• [WHAT IS BEING ASKED]: In the material below, identify each line bearing the word "objects". Reproduce those lines.

• [DATA BLOCK]:
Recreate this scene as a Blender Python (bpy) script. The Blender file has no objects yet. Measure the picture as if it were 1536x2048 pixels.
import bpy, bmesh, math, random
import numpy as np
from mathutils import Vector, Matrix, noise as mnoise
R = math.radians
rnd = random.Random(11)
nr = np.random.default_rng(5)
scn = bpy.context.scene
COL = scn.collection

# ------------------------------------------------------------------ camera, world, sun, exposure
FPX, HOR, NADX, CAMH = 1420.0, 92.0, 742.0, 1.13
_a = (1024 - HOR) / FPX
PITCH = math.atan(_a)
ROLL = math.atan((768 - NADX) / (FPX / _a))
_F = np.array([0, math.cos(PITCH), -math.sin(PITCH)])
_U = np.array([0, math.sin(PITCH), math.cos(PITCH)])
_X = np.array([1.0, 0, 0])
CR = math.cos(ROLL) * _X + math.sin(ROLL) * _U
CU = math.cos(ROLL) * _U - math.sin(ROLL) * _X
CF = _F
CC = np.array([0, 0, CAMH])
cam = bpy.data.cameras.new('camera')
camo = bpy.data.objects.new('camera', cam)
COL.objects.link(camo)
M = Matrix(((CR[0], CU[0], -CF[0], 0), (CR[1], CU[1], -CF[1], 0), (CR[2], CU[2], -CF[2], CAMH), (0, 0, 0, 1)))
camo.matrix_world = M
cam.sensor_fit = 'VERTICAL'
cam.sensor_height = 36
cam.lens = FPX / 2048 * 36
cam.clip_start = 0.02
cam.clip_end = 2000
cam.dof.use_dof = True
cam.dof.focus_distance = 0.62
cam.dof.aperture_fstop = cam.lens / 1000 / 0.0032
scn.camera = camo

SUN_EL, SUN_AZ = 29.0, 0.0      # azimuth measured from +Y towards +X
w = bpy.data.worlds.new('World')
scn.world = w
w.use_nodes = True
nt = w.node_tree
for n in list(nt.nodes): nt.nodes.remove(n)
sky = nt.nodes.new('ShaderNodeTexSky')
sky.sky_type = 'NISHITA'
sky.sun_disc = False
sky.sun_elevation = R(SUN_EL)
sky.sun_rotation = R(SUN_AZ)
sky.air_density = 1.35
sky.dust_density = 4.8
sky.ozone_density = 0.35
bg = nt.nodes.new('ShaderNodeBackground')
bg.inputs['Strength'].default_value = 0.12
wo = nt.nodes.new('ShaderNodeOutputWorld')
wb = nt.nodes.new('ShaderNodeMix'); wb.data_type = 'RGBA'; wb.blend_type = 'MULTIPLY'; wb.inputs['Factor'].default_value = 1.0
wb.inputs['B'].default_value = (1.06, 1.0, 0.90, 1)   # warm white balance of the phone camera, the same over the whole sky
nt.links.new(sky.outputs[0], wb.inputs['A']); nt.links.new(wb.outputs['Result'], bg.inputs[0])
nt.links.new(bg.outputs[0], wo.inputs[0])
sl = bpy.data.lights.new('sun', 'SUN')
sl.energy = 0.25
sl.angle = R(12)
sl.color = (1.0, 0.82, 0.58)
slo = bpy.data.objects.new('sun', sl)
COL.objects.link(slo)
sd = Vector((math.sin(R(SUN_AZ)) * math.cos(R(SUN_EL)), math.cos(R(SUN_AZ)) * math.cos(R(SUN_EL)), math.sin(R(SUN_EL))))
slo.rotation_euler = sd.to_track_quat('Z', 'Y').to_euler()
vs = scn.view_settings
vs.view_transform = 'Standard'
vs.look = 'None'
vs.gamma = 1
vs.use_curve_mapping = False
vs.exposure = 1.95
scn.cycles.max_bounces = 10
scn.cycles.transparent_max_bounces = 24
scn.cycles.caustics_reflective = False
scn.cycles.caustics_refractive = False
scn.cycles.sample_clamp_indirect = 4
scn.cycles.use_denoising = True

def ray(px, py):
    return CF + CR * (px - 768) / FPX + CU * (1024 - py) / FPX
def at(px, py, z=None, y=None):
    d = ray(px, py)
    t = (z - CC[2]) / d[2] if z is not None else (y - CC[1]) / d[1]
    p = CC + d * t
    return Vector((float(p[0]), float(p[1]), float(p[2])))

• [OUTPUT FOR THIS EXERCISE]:
Recreate this scene as a Blender Python (bpy) script. The Blender file has no objects yet. Measure the picture as if it were 1536x2048 pixels.
camo = bpy.data.objects.new('camera', cam)
COL.objects.link(camo)
slo = bpy.data.objects.new('sun', sl)
COL.objects.link(slo)